>>>

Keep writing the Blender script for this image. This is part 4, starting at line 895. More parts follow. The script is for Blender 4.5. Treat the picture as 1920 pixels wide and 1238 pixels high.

<<<
>>>

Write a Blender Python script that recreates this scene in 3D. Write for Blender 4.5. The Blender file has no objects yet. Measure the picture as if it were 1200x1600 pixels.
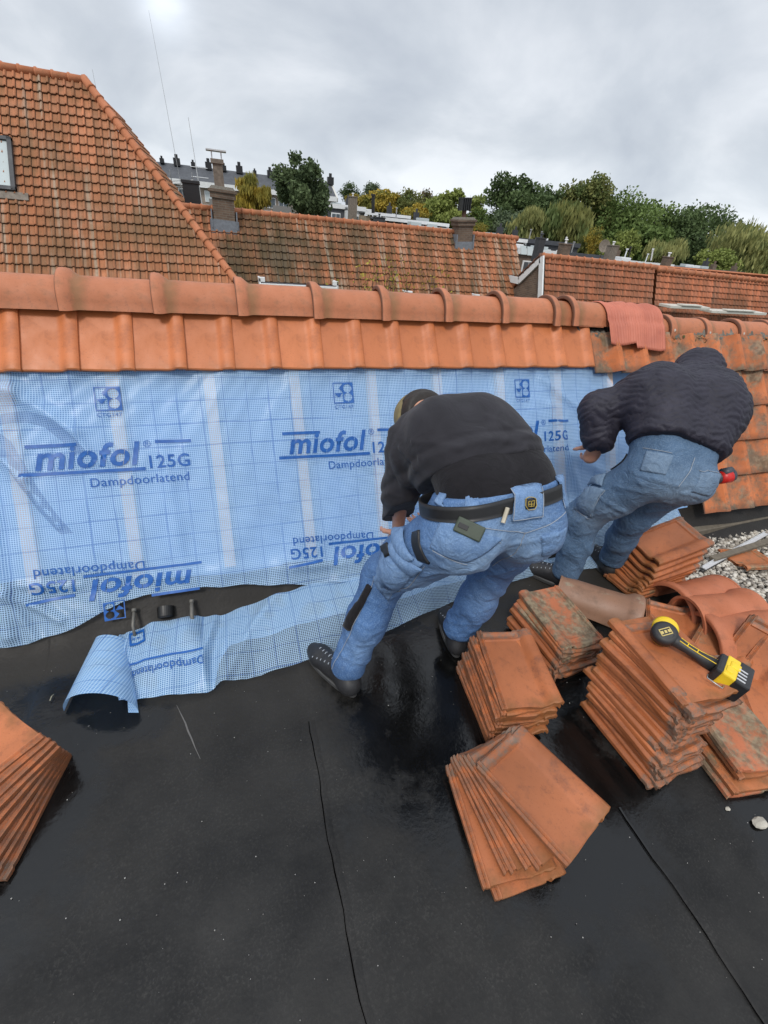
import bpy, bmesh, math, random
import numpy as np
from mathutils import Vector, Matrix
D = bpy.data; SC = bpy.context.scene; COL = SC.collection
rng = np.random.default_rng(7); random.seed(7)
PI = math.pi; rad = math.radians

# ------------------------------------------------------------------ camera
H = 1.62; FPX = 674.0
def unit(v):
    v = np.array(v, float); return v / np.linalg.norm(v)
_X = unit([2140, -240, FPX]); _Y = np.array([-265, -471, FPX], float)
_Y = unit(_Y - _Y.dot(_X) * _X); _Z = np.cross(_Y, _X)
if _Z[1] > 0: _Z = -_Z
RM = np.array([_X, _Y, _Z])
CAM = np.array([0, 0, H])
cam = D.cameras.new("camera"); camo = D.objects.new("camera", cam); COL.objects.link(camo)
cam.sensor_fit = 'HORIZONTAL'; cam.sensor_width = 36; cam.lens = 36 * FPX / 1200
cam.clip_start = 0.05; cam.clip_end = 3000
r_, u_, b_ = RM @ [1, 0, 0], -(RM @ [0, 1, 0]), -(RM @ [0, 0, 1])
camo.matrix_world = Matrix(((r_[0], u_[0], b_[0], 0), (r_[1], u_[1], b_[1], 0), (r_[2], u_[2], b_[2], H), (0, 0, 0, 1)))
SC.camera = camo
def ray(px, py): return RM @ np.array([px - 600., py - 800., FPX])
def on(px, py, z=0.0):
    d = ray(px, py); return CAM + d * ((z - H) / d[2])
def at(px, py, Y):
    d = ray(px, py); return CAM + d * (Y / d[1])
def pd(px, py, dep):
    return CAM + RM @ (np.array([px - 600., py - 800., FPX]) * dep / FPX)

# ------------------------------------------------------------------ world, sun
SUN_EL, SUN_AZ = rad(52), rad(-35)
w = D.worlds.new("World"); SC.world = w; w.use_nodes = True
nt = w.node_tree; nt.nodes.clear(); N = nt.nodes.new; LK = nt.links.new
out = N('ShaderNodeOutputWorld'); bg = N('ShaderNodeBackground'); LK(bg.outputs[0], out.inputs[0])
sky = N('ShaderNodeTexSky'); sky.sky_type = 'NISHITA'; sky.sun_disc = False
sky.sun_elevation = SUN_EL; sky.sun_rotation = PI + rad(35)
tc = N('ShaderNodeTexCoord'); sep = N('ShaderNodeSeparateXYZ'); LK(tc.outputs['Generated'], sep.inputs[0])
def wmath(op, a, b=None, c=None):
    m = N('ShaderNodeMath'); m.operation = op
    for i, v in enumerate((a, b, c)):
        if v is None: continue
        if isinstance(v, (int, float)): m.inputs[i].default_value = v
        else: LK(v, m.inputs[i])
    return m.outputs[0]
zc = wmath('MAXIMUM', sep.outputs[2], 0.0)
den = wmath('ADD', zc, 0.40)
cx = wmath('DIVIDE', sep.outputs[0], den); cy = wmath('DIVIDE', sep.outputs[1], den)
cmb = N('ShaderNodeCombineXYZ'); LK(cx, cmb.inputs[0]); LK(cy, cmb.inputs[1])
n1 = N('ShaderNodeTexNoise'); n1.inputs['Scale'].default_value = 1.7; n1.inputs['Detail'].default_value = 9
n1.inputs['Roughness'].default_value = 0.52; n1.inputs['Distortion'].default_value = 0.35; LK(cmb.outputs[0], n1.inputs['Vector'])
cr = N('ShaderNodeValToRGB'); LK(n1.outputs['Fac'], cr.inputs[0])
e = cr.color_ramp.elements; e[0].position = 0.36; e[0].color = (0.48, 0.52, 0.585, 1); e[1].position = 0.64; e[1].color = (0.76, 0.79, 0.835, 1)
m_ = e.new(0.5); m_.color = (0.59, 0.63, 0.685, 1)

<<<
>>>

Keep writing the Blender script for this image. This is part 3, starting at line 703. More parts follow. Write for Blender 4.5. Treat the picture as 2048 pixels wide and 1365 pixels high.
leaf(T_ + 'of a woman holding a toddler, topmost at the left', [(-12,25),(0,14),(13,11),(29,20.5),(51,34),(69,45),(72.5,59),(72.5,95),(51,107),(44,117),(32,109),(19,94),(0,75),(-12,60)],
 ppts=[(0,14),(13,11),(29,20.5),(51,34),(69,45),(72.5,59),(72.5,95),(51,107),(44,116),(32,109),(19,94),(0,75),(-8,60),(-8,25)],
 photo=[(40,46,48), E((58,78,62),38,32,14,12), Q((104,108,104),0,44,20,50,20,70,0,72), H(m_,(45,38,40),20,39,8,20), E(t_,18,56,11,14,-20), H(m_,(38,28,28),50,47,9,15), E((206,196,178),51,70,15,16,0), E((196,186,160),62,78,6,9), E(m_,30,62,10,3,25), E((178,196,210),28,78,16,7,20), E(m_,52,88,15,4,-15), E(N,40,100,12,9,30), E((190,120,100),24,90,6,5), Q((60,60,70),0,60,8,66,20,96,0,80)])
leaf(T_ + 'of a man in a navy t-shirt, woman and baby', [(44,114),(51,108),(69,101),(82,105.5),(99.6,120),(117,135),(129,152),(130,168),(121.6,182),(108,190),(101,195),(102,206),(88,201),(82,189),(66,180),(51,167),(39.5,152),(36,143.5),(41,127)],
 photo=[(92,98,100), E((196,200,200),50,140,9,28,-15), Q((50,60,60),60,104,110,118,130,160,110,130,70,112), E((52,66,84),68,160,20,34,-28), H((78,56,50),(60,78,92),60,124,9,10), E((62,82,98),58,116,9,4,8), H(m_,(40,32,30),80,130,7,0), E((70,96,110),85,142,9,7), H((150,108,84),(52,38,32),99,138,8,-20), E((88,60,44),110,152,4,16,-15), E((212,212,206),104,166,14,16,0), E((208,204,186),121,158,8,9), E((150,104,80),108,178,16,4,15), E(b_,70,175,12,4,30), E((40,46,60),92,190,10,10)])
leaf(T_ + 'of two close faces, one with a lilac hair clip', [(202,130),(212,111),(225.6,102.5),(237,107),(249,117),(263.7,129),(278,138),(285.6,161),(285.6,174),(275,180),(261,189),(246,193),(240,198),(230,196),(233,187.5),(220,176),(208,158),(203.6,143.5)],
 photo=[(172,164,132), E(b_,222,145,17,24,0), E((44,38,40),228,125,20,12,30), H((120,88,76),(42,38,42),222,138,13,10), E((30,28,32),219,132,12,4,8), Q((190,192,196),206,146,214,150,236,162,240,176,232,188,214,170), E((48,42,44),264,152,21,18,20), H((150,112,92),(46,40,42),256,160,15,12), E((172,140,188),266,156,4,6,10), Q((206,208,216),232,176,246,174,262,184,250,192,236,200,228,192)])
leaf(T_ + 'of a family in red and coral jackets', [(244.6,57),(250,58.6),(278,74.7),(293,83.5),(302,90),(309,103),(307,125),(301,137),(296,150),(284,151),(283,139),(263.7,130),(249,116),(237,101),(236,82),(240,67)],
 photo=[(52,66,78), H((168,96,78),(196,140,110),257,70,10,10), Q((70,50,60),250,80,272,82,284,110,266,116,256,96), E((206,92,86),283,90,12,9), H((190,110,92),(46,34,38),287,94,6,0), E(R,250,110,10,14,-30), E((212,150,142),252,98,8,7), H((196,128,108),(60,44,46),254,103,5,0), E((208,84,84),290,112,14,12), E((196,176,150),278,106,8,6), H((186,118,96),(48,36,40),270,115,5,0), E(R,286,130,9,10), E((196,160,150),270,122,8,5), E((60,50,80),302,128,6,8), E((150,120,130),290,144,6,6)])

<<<

What the task requires:
Keep only those lines of the records that hold "picture", and return them.

Correct output:
Keep writing the Blender script for this image. This is part 4, starting at line 895. More parts follow. The script is for Blender 4.5. Treat the picture as 1920 pixels wide and 1238 pixels high.
Write a Blender Python script that recreates this scene in 3D. Write for Blender 4.5. The Blender file has no objects yet. Measure the picture as if it were 1200x1600 pixels.
Keep writing the Blender script for this image. This is part 3, starting at line 703. More parts follow. Write for Blender 4.5. Treat the picture as 2048 pixels wide and 1365 pixels high.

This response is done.